Increased broadband connectivity has a meaningful and direct impact on the economic prospects of individuals, communities and countries at large. This according to Mohammed Manjra, Chief Executive Officer at Zoom Fibre.

Zoom Fibre and the Saldanha Bay Municipality (SBM) are in the process of providing fibre in the municipal area.

Through the SBM Smart City project the municipality has partnered with Zoom Fibre and Amoeba TSC to make sure residents have easy internet access.

Manjra says there is a degree of cynicism in South Africa around the concept of smart cities, but that’s because talk is cheap.

He believes the proof of the pudding is in the eating.

In this case the project covers 2 000 km² of land and fibre has been deployed to every one of the 44 000 ratepayers in the municipality.

This means that everyone will have access to the internet, whether they are high, medium or low earners.

However, Manjra says, this is just the beginning, and this is where providing access to connectivity becomes exciting and where potential is limited only by imagination.

Once the fibre is down one can start overlaying various platforms and smart technologies aimed at real, agile and speedy service delivery.

The benefit in the next five to 10 years will be game changing he says.

“The entire Saldanha Bay Municipality will have access to connectivity, and every street corner will have a security camera and every citizen access to fast, reliable internet and a means to engage directly with their municipality.”

This speaks to another observation by the World Economic Forum’s report on how better connectivity can improve Africa’s economies: it allows for more direct interaction between citizens and governments, according to Zoom Fibre.

They aim to provide access to connectivity for the ‘missing middle’. “We must be bold and proudly disrupt the status quo,” Manjra says.

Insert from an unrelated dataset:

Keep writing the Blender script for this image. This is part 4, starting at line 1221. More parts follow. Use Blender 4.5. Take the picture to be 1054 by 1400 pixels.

“The return on investment may take a tad longer, but the reward of real digital inclusion will be life-changing for millions.”

According to Statistics SA’s General Household Survey, released last December, which found that roughly 8,3% of all households in South Africa had access to the internet via copper or fibre.

The same survey found almost two thirds of South Africans access the internet via a mobile connection.

This means although residents in the lower bracket of income still want and need internet access – the missing middle.

“Consider the well-documented missing middle in our tertiary education system,” he says, “There’s a large cohort that is not wealthy enough to pay for its own education, but not poor enough to benefit from government assistance.

“The household missing middle has a huge appetite for fast, stable internet connectivity, but doesn’t flash the buying power of higher-income areas, and so it has had to make do with less. However, underestimate this segment at your own peril!”

An encounter with a young man drove this point home, and gave Zoom Fibre a shot in the arm of the belief that the next-best everything – scientists, engineers, entrepreneurs – will come from the missing middle and poorer communities desperate to be connected with the world and given the opportunity to spread their wings, like their wealthier counterparts in more upmarket suburbs.